- [EXERCISE] Retype the material word for word.
---*---
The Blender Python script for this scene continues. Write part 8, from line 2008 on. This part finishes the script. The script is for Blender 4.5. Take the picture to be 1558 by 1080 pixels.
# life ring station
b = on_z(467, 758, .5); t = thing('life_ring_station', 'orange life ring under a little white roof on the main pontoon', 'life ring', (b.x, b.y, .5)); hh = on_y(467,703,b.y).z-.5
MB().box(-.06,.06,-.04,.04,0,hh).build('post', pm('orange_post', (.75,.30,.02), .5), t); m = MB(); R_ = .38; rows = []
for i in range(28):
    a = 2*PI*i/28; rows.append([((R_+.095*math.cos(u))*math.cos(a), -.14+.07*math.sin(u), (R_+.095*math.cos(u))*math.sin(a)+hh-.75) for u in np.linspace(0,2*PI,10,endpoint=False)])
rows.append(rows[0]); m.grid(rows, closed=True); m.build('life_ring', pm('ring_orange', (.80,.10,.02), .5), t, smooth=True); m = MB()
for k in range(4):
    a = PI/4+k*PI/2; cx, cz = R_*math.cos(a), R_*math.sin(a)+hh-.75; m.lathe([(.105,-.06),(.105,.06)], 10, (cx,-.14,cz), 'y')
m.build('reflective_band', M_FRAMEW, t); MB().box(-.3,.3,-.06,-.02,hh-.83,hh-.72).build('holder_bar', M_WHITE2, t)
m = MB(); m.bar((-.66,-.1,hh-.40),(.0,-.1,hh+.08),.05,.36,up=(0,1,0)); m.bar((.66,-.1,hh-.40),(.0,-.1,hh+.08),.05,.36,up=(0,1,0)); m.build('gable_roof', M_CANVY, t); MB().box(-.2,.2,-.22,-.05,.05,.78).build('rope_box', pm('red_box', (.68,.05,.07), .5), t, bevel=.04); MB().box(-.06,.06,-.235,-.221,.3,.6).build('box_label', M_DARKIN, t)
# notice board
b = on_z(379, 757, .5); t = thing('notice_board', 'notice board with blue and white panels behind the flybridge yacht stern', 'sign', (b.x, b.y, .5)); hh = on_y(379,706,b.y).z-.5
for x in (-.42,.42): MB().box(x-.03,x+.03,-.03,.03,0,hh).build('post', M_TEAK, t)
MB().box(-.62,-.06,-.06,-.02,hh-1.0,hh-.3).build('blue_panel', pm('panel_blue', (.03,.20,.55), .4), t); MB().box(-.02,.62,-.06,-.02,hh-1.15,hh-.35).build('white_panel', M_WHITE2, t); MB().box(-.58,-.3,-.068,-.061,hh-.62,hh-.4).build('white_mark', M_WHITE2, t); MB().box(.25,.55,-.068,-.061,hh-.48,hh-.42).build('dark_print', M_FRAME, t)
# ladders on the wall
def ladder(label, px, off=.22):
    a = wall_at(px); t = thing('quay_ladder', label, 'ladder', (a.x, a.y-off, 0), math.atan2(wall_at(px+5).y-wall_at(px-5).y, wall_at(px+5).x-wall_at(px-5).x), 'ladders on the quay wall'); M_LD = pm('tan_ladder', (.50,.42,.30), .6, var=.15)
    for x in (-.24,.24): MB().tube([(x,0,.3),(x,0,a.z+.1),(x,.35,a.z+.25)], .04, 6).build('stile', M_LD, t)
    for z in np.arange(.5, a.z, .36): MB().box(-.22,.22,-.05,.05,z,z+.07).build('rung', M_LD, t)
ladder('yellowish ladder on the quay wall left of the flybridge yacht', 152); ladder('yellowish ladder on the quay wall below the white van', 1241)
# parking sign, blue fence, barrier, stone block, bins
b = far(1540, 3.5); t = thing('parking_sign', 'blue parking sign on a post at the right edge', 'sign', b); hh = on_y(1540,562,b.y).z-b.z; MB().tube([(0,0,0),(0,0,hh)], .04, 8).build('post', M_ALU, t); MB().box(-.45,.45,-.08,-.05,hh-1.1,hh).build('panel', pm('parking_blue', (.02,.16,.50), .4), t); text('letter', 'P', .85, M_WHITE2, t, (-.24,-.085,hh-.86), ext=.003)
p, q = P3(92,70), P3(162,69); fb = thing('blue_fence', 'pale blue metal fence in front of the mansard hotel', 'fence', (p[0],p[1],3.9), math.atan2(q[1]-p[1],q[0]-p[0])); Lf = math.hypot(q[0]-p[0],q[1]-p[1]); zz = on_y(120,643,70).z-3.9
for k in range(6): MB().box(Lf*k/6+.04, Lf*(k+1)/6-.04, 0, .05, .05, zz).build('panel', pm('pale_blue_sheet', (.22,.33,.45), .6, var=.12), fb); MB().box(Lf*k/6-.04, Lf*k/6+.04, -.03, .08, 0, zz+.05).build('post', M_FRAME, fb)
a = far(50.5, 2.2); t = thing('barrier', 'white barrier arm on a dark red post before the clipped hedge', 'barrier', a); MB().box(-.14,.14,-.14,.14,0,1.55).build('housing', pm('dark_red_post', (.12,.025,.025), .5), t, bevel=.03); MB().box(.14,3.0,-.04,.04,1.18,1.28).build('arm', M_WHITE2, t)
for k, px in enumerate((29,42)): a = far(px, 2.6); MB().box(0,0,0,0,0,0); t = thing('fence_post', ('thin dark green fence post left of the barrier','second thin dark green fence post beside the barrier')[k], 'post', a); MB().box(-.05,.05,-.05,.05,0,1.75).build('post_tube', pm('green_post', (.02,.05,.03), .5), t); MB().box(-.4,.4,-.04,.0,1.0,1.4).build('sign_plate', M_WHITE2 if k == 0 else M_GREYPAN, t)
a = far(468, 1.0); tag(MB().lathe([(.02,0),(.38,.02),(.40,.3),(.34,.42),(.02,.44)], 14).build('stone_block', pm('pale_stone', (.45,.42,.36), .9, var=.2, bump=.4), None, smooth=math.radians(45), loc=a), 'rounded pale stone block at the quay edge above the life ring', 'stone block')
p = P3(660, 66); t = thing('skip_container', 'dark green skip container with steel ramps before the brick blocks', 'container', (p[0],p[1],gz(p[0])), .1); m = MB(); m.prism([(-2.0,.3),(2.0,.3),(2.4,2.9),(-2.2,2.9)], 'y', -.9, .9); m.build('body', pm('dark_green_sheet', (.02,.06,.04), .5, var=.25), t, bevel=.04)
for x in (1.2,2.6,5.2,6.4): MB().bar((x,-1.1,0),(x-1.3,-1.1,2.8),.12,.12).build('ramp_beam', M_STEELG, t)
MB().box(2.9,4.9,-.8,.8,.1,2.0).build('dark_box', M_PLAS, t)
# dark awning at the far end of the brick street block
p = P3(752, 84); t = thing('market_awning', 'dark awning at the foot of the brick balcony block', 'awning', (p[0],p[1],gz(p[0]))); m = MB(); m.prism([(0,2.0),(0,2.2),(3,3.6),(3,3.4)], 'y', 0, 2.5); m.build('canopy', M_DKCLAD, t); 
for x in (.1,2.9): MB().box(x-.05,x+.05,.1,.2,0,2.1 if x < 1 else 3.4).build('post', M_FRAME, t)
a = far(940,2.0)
---*---
- [ANSWER FOR THIS EXERCISE]
The Blender Python script for this scene continues. Write part 8, from line 2008 on. This part finishes the script. The script is for Blender 4.5. Take the picture to be 1558 by 1080 pixels.
# life ring station
b = on_z(467, 758, .5); t = thing('life_ring_station', 'orange life ring under a little white roof on the main pontoon', 'life ring', (b.x, b.y, .5)); hh = on_y(467,703,b.y).z-.5
MB().box(-.06,.06,-.04,.04,0,hh).build('post', pm('orange_post', (.75,.30,.02), .5), t); m = MB(); R_ = .38; rows = []
for i in range(28):
    a = 2*PI*i/28; rows.append([((R_+.095*math.cos(u))*math.cos(a), -.14+.07*math.sin(u), (R_+.095*math.cos(u))*math.sin(a)+hh-.75) for u in np.linspace(0,2*PI,10,endpoint=False)])
rows.append(rows[0]); m.grid(rows, closed=True); m.build('life_ring', pm('ring_orange', (.80,.10,.02), .5), t, smooth=True); m = MB()
for k in range(4):
    a = PI/4+k*PI/2; cx, cz = R_*math.cos(a), R_*math.sin(a)+hh-.75; m.lathe([(.105,-.06),(.105,.06)], 10, (cx,-.14,cz), 'y')
m.build('reflective_band', M_FRAMEW, t); MB().box(-.3,.3,-.06,-.02,hh-.83,hh-.72).build('holder_bar', M_WHITE2, t)
m = MB(); m.bar((-.66,-.1,hh-.40),(.0,-.1,hh+.08),.05,.36,up=(0,1,0)); m.bar((.66,-.1,hh-.40),(.0,-.1,hh+.08),.05,.36,up=(0,1,0)); m.build('gable_roof', M_CANVY, t); MB().box(-.2,.2,-.22,-.05,.05,.78).build('rope_box', pm('red_box', (.68,.05,.07), .5), t, bevel=.04); MB().box(-.06,.06,-.235,-.221,.3,.6).build('box_label', M_DARKIN, t)
# notice board
b = on_z(379, 757, .5); t = thing('notice_board', 'notice board with blue and white panels behind the flybridge yacht stern', 'sign', (b.x, b.y, .5)); hh = on_y(379,706,b.y).z-.5
for x in (-.42,.42): MB().box(x-.03,x+.03,-.03,.03,0,hh).build('post', M_TEAK, t)
MB().box(-.62,-.06,-.06,-.02,hh-1.0,hh-.3).build('blue_panel', pm('panel_blue', (.03,.20,.55), .4), t); MB().box(-.02,.62,-.06,-.02,hh-1.15,hh-.35).build('white_panel', M_WHITE2, t); MB().box(-.58,-.3,-.068,-.061,hh-.62,hh-.4).build('white_mark', M_WHITE2, t); MB().box(.25,.55,-.068,-.061,hh-.48,hh-.42).build('dark_print', M_FRAME, t)
# ladders on the wall
def ladder(label, px, off=.22):
    a = wall_at(px); t = thing('quay_ladder', label, 'ladder', (a.x, a.y-off, 0), math.atan2(wall_at(px+5).y-wall_at(px-5).y, wall_at(px+5).x-wall_at(px-5).x), 'ladders on the quay wall'); M_LD = pm('tan_ladder', (.50,.42,.30), .6, var=.15)
    for x in (-.24,.24): MB().tube([(x,0,.3),(x,0,a.z+.1),(x,.35,a.z+.25)], .04, 6).build('stile', M_LD, t)
    for z in np.arange(.5, a.z, .36): MB().box(-.22,.22,-.05,.05,z,z+.07).build('rung', M_LD, t)
ladder('yellowish ladder on the quay wall left of the flybridge yacht', 152); ladder('yellowish ladder on the quay wall below the white van', 1241)
# parking sign, blue fence, barrier, stone block, bins
b = far(1540, 3.5); t = thing('parking_sign', 'blue parking sign on a post at the right edge', 'sign', b); hh = on_y(1540,562,b.y).z-b.z; MB().tube([(0,0,0),(0,0,hh)], .04, 8).build('post', M_ALU, t); MB().box(-.45,.45,-.08,-.05,hh-1.1,hh).build('panel', pm('parking_blue', (.02,.16,.50), .4), t); text('letter', 'P', .85, M_WHITE2, t, (-.24,-.085,hh-.86), ext=.003)
p, q = P3(92,70), P3(162,69); fb = thing('blue_fence', 'pale blue metal fence in front of the mansard hotel', 'fence', (p[0],p[1],3.9), math.atan2(q[1]-p[1],q[0]-p[0])); Lf = math.hypot(q[0]-p[0],q[1]-p[1]); zz = on_y(120,643,70).z-3.9
for k in range(6): MB().box(Lf*k/6+.04, Lf*(k+1)/6-.04, 0, .05, .05, zz).build('panel', pm('pale_blue_sheet', (.22,.33,.45), .6, var=.12), fb); MB().box(Lf*k/6-.04, Lf*k/6+.04, -.03, .08, 0, zz+.05).build('post', M_FRAME, fb)
a = far(50.5, 2.2); t = thing('barrier', 'white barrier arm on a dark red post before the clipped hedge', 'barrier', a); MB().box(-.14,.14,-.14,.14,0,1.55).build('housing', pm('dark_red_post', (.12,.025,.025), .5), t, bevel=.03); MB().box(.14,3.0,-.04,.04,1.18,1.28).build('arm', M_WHITE2, t)
for k, px in enumerate((29,42)): a = far(px, 2.6); MB().box(0,0,0,0,0,0); t = thing('fence_post', ('thin dark green fence post left of the barrier','second thin dark green fence post beside the barrier')[k], 'post', a); MB().box(-.05,.05,-.05,.05,0,1.75).build('post_tube', pm('green_post', (.02,.05,.03), .5), t); MB().box(-.4,.4,-.04,.0,1.0,1.4).build('sign_plate', M_WHITE2 if k == 0 else M_GREYPAN, t)
a = far(468, 1.0); tag(MB().lathe([(.02,0),(.38,.02),(.40,.3),(.34,.42),(.02,.44)], 14).build('stone_block', pm('pale_stone', (.45,.42,.36), .9, var=.2, bump=.4), None, smooth=math.radians(45), loc=a), 'rounded pale stone block at the quay edge above the life ring', 'stone block')
p = P3(660, 66); t = thing('skip_container', 'dark green skip container with steel ramps before the brick blocks', 'container', (p[0],p[1],gz(p[0])), .1); m = MB(); m.prism([(-2.0,.3),(2.0,.3),(2.4,2.9),(-2.2,2.9)], 'y', -.9, .9); m.build('body', pm('dark_green_sheet', (.02,.06,.04), .5, var=.25), t, bevel=.04)
for x in (1.2,2.6,5.2,6.4): MB().bar((x,-1.1,0),(x-1.3,-1.1,2.8),.12,.12).build('ramp_beam', M_STEELG, t)
MB().box(2.9,4.9,-.8,.8,.1,2.0).build('dark_box', M_PLAS, t)
# dark awning at the far end of the brick street block
p = P3(752, 84); t = thing('market_awning', 'dark awning at the foot of the brick balcony block', 'awning', (p[0],p[1],gz(p[0]))); m = MB(); m.prism([(0,2.0),(0,2.2),(3,3.6),(3,3.4)], 'y', 0, 2.5); m.build('canopy', M_DKCLAD, t); 
for x in (.1,2.9): MB().box(x-.05,x+.05,.1,.2,0,2.1 if x < 1 else 3.4).build('post', M_FRAME, t)
a = far(940,2.0)